Oriental Hall, etc.
Happenings, speakers, and events at the American University in Cairo in Spring 2017.
Women who actively participated in Egypt’s January 25 uprising exhibited a strong sense of agency, according to Nermin Allam, a visiting scholar at Princeton University. Yet, she argued at a recent panel hosted by the AUC Forum, women activists shied away from women’s rights demands during the Arab Spring due to three factors: Egypt’s legacy of nationalist discourse, the influence of regime-sponsored feminism, and the protest culture of commonality.
“Because women experienced a sense of equality and solidarity, many felt that at the time that there was no need to include group-based demands,” she explained. “And many believed that at that time the agenda of women’s rights would sit comfortably in the post-uprising’s agenda.” While some look back with disappointment, Allam said she prefers to laud the agency women expressed during the revolution rather than mourn their plight.

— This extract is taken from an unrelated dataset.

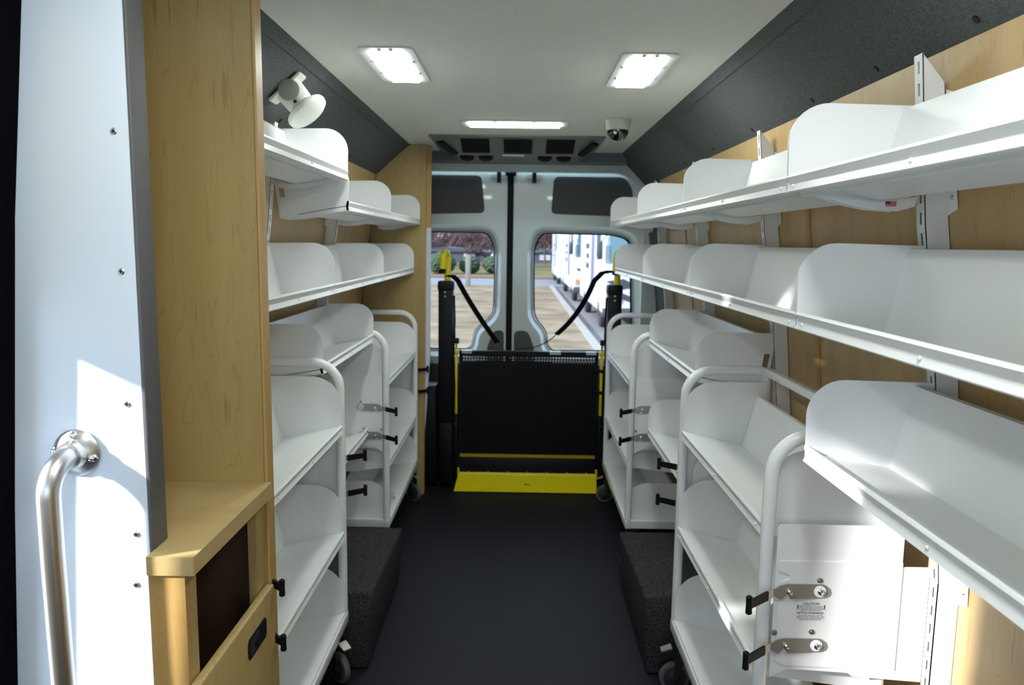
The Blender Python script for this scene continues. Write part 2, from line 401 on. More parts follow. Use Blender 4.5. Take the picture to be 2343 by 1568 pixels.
# ------------------------------------------------------------------ wall shelves
def U(s, x0, pts): return [(x0+s*u, z) for u, z in pts]
def shelf(s, x0, z0, y0, y1, label, group, holes=True, rivets=True, flag=False, near_bracket=True):
    y0 += .002; y1 -= .002
    t = thing('wall_shelf', label, 'shelf', (x0+s*.1, (y0+y1)/2, z0-.015), group)
    g = lambda pts: [(x0+s*u, z0+z) for u, z in pts]
    lip = MB().poly(g([(0, 0), (.005, .013), (0, .026), (.002, .030), (.006, .031), (.009, .028), (.012, .016), (.010, .0), (.004, -.003)]), y0, y1)
    lip.sheet(g([(.009, .016), (.167, -.013)]), y0, y1, .002)
    lip.sheet(g([(.012, .004), (.030, -.004), (.030, -.008)]), y0+.004, y1-.004, .002)
    if rivets:
        n = 3
        for i in range(n):
            yy = y0+.03+(y1-y0-.06)*i/(n-1)
            lip.lathe((x0+s*.003, yy, z0+.009), [(.0035, 0), (.0035, .002), (.002, .0038)], (-s, 0, .35), 10)
    put('tray', lip, 'white_metal', t)
    bk = MB().sheet(g([(.1672, -.013), (.204, .150), (.214, .1495)]), y0+.002, y1-.002, .002)
    put('back_panel', bk, 'white_metal', t)
    outl = [(.003, .001), (.0005, .09)]+arc(.0705, .090, .07, 180, 90, 9)[1:]+[(.235, .157), (.247, .150), (.238, .06), (.226, -.028), (.170, -.030), (.05, -.006)]
    hole = [(.2075, .040), (.2250, .040), (.2330, .092), (.2150, .092)]
    for yy in (y0, y1-.0018):
        put('end_panel', MB().poly(g(outl), yy, yy+.0018, 'Y', [g(hole)] if holes else ()), 'white_plate', t)
    for k, yy in enumerate((y0+.010, y1-.014)):
        br = put('bracket', MB().poly(g([(.060, -.006), (.10, -.020), (.15, -.030), (.20, -.033), (.232, -.024), (.236, -.006), (.19, -.014), (.165, -.016)]), yy, yy+.002), 'white_plate', t)
        if flag and k == 1:
            fx0, fz0 = x0+s*.178, z0-.030
            put('sticker', MB().box(fx0, fx0+.020, yy-.0004, yy-.0001, fz0+.006, fz0+.015), 'flag_red', br)
            put('sticker', MB().box(fx0, fx0+.009, yy-.0008, yy-.0005, fz0+.0105, fz0+.015), 'flag_blue', br)
            put('sticker', MB().box(fx0+.009, fx0+.020, yy-.0008, yy-.0005, fz0+.0118, fz0+.0126).box(fx0, fx0+.020, yy-.0008, yy-.0005, fz0+.0080, fz0+.0088), 'flag_white', br)
    return t
JR = [.53, 1.42, 2.31, 3.21, 4.16]
nm = ['nearest', 'second nearest', 'third nearest', 'farthest']
for i in range(4):
    shelf(1, .489, 1.552, JR[i], JR[i+1], 'white metal shelf in the top row on the right, %s of the row' % nm[i], 'top row shelves on the right', flag=(i == 0))
    shelf(1, .521, 1.300, JR[i], JR[i+1], 'white metal shelf in the middle row on the right, %s of the row' % nm[i], 'middle row shelves on the right')
shelf(1, .553, 1.042, JR[0], JR[1], 'large white metal shelf lowest on the right beside the near book trolley', 'low shelves')
shelf(1, .553, 1.028, 2.33, 3.17, 'white metal shelf above the right wheel arch box, upper of two', 'low shelves')
shelf(1, .562, .640, 2.33, 3.17, 'white metal shelf just above the right wheel arch box, lower of two', 'low shelves')
shelf(-1, -.553, 1.647, 1.61, 2.455, 'white metal top shelf on the left, mounted higher than its row beside the cabinet', 'top row shelves on the left')
shelf(-1, -.553, 1.550, 2.46, 3.26, 'white metal shelf in the top row on the left, middle of three', 'top row shelves on the left')
shelf(-1, -.553, 1.550, 3.26, 4.20, 'white metal shelf in the top row on the left, touching the divider panel', 'top row shelves on the left')
for i, (a, b) in enumerate(((1.61, 2.39), (2.39, 3.26), (3.26, 4.20))):
    shelf(-1, -.587, 1.286, a, b, 'white metal shelf in the middle row on the left, %s' % ('next to the cabinet', 'middle of three', 'touching the divider panel')[i], 'middle row shelves on the left')
shelf(-1, -.620, 1.030, 2.36, 3.19, 'white metal shelf above the left wheel arch box, upper of two', 'low shelves')
shelf(-1, -.645, .620, 2.36, 3.19, 'white metal shelf just above the left wheel arch box, lower of two', 'low shelves')

# ------------------------------------------------------------------ slotted uprights
def upright(s, y, label, zlo=.30, group='slotted uprights'):
    prof = PR if s > 0 else PL
    W, D = .030, .045
    zt = 1.800 if s > 0 else 1.812
    t = thing('shelf_upright', label, 'shelf upright', (px(prof, zlo)-s*.02, y, zlo), group)
    xf = lambda z: px(prof, z)-s*D
    ch = MB()
    zs = [zlo]+[z for z in (.8, 1.2, 1.5) if z > zlo]+[zt]
    ins, hw, p = .0015, .006, .0385
    def strip(y0, y1, za, zb, d0=0, d1=.0018):
        ch.hexa([(xf(za)+s*d0, y0, za), (xf(za)+s*d1, y0, za), (xf(za)+s*d1, y1, za), (xf(za)+s*d0, y1, za),
                 (xf(zb)+s*d0, y0, zb), (xf(zb)+s*d1, y0, zb), (xf(zb)+s*d1, y1, zb), (xf(zb)+s*d0, y1, zb)])
    for a, b in zip(zs, zs[1:]):
        strip(y-W/2, y-.004, a, b); strip(y+.004, y+W/2, a, b)            # face either side of the slots
        zb_ = b-(.0 if b < zt else .0)
        for ys in (y-W/2, y+W/2-.0018):                                    # channel side walls
            top = b
            ch.hexa([(xf(a), ys, a), (xf(a)+s*(D-.002), ys, a), (xf(a)+s*(D-.002), ys+.0018, a), (xf(a), ys+.0018, a),
                     (xf(b), ys, top), (xf(b)+s*(D-.002), ys, top-(.05 if b == zt else 0)), (xf(b)+s*(D-.002), ys+.0018, top-(.05 if b == zt else 0)), (xf(b), ys+.0018, top)])
    z = zt-.012
    strip(y-.004, y+.004, zt-.012, zt)
    while z > zlo+.05:                                                      # bridges between slots
        z0 = z-.022; z1 = z0-.0165
        strip(y-.004, y+.004, max(z1, zlo), z0); z = z1
    put('channel', ch, 'white_tube', t, 30)
    for zc in (1.705, 1.545, .79):
        if zc < zlo: continue
        a, b = zc-.032, zc+.032
        xx = lambda zz: px(prof, zz)-s*.004
        e = MB().hexa([(xx(a), y-.045, a+.01), (xx(a)+s*.002, y-.045, a+.01), (xx(a)+s*.002, y-W/2-.0003, a), (xx(a), y-W/2-.0003, a),
                       (xx(b), y-.045, b-.01), (xx(b)+s*.002, y-.045, b-.01), (xx(b)+s*.002, y-W/2-.0003, b), (xx(b), y-W/2-.0003, b)])
        eo = put('mounting_ear', e, 'white_tube', t)
        put('screw', MB().lathe((xx(zc)-s*.0002, y-.032, zc), [(.005, 0), (.005, .001), (.003, .003)], (-s, 0, 0), 12), 'zinc', eo)
    return t
for i, y in enumerate((1.425, 2.345, 3.215, 4.11)):
    upright(1, y, 'white slotted steel upright on the right wooden wall, %s' % nm[i])
for y, l in ((2.375, 'second from the divider panel'), (3.245, 'nearest the divider panel'), (1.66, 'beside the cabinet')):
    upright(-1, y, 'white slotted steel upright on the left wooden wall, %s' % l)

# ------------------------------------------------------------------ book trolleys
def trolley(s, x0, y0, y1, lips, label, ang):
    D = .280; t = thing('book_trolley', label, 'trolley', (x0+s*D/2, (y0+y1)/2, 0), 'white book trolleys')
    r = .0145; zt = 1.068; X = lambda u: x0+s*u
    zb = lips[2]-.047
    for yy in (y0+r, y1-r):
        pts = [(X(r), yy, zb+.03)]+[(X(a), yy, b) for a, b in [(r, .60)]+[(r+.085-.085*math.cos(k*PI/16), zt-.085+.085*math.sin(k*PI/16)) for k in range(9)]]
        pts += [(X(D-r-.02), yy, zt), (X(D-r-.008), yy, zt-.003), (X(D-r), yy, zt-.014), (X(D-r), yy, .60), (X(D-r), yy, zb+.03)]
        put('end_frame', MB().tube(pts, r, 14, ref=(0, 1, 0)), 'white_tube', t, 50)
    put('top_rail', MB().bbox(X(D-2*r), X(D-.004), y0+2*r+.0005, y1-2*r-.0005, zt-.013, zt+.011, .004), 'white_tube', t)
    base = MB()
    base.bbox(X(0), X(.026), y0, y1, zb, zb+.038, .004); base.bbox(X(D-.026), X(D), y0, y1, zb, zb+.038, .004)
    base.box(X(.026), X(D-.026), y0+.001, y0+.026, zb+.003, zb+.036); base.box(X(.026), X(D-.026), y1-.026, y1-.001, zb+.003, zb+.036)
    put('base_frame', base, 'white_tube', t)
    for lz in lips:
        z0 = lz-.028; g = lambda pts: [(X(u), z0+z) for u, z in pts]
        ya, yb = y0+2*r+.001, y1-2*r-.001
        m = MB().poly(g([(.004, 0), (.008, .012), (.004, .024), (.006, .028), (.011, .028), (.014, .016), (.012, 0)]), y0+.031, y1-.031)
        m.sheet(g([(.010, .024), (.030, .020), (.195, -.018)]), ya, yb, .002)
        for i in range(3): m.lathe((X(.006), ya+.04+(yb-ya-.08)*i/2, z0+.008), [(.0035, 0), (.0035, .0015), (.002, .003)], (-s, 0, .3), 10)
        tr = put('tray', m, 'white_metal', t)
        put('back_panel', MB().sheet(g([(.1955, -.018), (.236, .140), (.244, .1395)]), ya+.003, yb-.003, .002), 'white_metal', tr)
        outl = [(.008, .0), (.006, .095)]+arc(.101, .090, .095, 180, 90, 10)[1:]+[(.262, .185), (.262, -.022), (.20, -.024)]
        for yy in (ya-.0003, yb-.0017):
            put('end_panel', MB().poly(g(outl), yy, yy+.002), 'white_plate', tr)
    k = 0
    for yy in (y0+.034, y1-.034):
        for u in (.036, D-.036):
            a = ang[k]; k += 1; c = Vector((X(u), yy, 0)); ax = Vector((math.cos(a), math.sin(a), 0)); fw = Vector((-ax.y, ax.x, 0))
            hub = c+fw*.022+Vector((0, 0, .050))
            f = MB().box(c.x-.030, c.x+.030, c.y-.030, c.y+.030, zb-.009, zb-.0006)
            f.lathe((c.x, c.y, zb-.030), [(.022, 0), (.024, .008), (.022, .016)], (0, 0, 1), 16)
            for q in (-.018, .018):
                p = ax*q; top = c+Vector((0, 0, zb-.028))
                f.hexa([hub+p*1-fw*.008-ax*.0015, hub+p-fw*.008+ax*.0015, hub+p+fw*.008+ax*.0015, hub+p+fw*.008-ax*.0015,
                        top+p-fw*.022-ax*.0015, top+p-fw*.022+ax*.0015, top+p+fw*.022+ax*.0015, top+p+fw*.022-ax*.0015])
            f.cyl(c+Vector((0, 0, zb-.030)), c+Vector((0, 0, zb-.024)), .026)
            f.cyl(hub-ax*.022, hub+ax*.022, .005, 10)
            co = put('caster', f, 'wheel_grey', t); co['label'] = 'swivel caster with dark wheel'
            put('wheel', MB().lathe(hub-ax*.012, [(.012, -.003), (.016, 0), (.038, .001), (.0385, .003), (.0385, .021), (.038, .023), (.016, .024), (.012, .027)], ax, 28), 'wheel_grey', co)
            put('tyre', MB().lathe(hub-ax*.012, [(.0390, .001), (.047, .002), (.050, .007), (.050, .017), (.047, .022), (.0390, .023)], ax, 32), 'grey_rubber', co)
            bl = MB(); b0 = c+Vector((0, 0, zb-.045))+fw*.035
            bl.hexa([b0-ax*.016, b0+ax*.016, b0+ax*.014+fw*.034-Vector((0, 0, .012)), b0-ax*.014+fw*.034-Vector((0, 0, .012)),
                     b0-ax*.016+Vector((0, 0, .004)), b0+ax*.016+Vector((0, 0, .004)), b0+ax*.014+fw*.034-Vector((0, 0, .008)), b0-ax*.014+fw*.034-Vector((0, 0, .008))])
            put('brake_lever', bl, 'latch_steel', co)
    return t
d_ = math.radians
trolley(1, .513, 1.50, 2.345, [.876, .560, .244], 'white book trolley with three trays nearest on the right, beside the caution label', [d_(135), d_(180), d_(90), d_(180)])
trolley(1, .488, 3.235, 4.17, [.862, .498, .238], 'white book trolley with three trays at the far right beside the wheelchair lift', [d_(135), d_(180), d_(90), d_(180)])
trolley(-1, -.555, 1.634, 2.375, [.868, .512, .234], 'white book trolley with three trays nearest on the left, beside the wooden cabinet', [d_(225), d_(180), d_(225), d_(180)])
trolley(-1, -.560, 3.195, 4.14, [.860, .490, .240], 'white book trolley with three trays at the far left beside the divider panel', [d_(225), d_(180), d_(235), d_(180)])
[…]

At a lecture hosted by AUC’s Middle East Studies Center, Indian Ambassador Sanjay Bhattacharyya outlined expanding Indian–Egyptian relations following President Abdel Fattah El-Sisi’s meetings with Prime Minister Narendra Modi last September. Bhattacharyya cited defense cooperation including counterterrorism; economic cooperation with a growing number of Indian companies investing in Egypt; and cultural cooperation through academic exchanges, festivals, and exhibitions. He spoke warmly of historic ties between the two countries, including the bond of brotherhood that developed during the fight against Western colonialism. “Nehru and Nasser built this wonderful friendship between them, which was an inspiration, not just for their own people in their own countries, but also to what it meant to the regions around their countries,” he said.